Be wary of the fact that this was just in a year's span alone. But now, I definitely feel as if any one of you took a video of what I've done in the past year, you wouldn't think I was Christian at all. I've fell away from my faith farther than you can imagine. And don't think this thread is for the Christian audience, but anyone belonging to any other walk of faith or lack thereof can chime in as well. But I digress. I really don't know where or when it happened, I progressively turned into someone I can barely stand looking at in the mirror in the mornings.
I still have a group of friends, but not exactly what I had back at home. The girl I was "semi-dating" (I guess idk) just told me she wanted to move on from me because she couldn't trust me (heck, I don't blame her). I haven't been taking care of my knee to get ready to play football again. My parents don't trust me because I've been arrested twice for possession and they are strict as all get out when it comes to drugs. I have drank at least 3 times a week since I came to college. I have sex close to every weekend with different girls (sometimes 3 in a day, but please understand I'm doing everything but bragging right now). I've lied, cheated, stolen so many times that it's become a habit for me.
And through all of that, I've hurt so many people. I've let people down and ultimately I let myself down because I let myself fall into such a dark route. I can honestly say that if I died today, I have no clue what my afterlife would be. And I'm not gonna sit here and say that the life I'm living now isn't fun, because I'm having a blast. It's just that when I have time to sit and think about it, I'm not happy. At all. I pretty much forgot what it's like to be genuinely happy.
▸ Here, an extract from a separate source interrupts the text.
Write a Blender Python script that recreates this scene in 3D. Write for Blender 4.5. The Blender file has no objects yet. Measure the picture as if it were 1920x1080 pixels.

Overall I think a lot of people like me and who I am but the fact of the matter is, is that I hate myself. I don't spill my whole thought process out but I felt that it was a necessary thing to do because I really can't tackle this thing by myself. And it sucks because you can't take anything back. So I guess what I'm asking is would I go about being proud of who I am again? I mean either that, or I'd just like to talk with someone idk.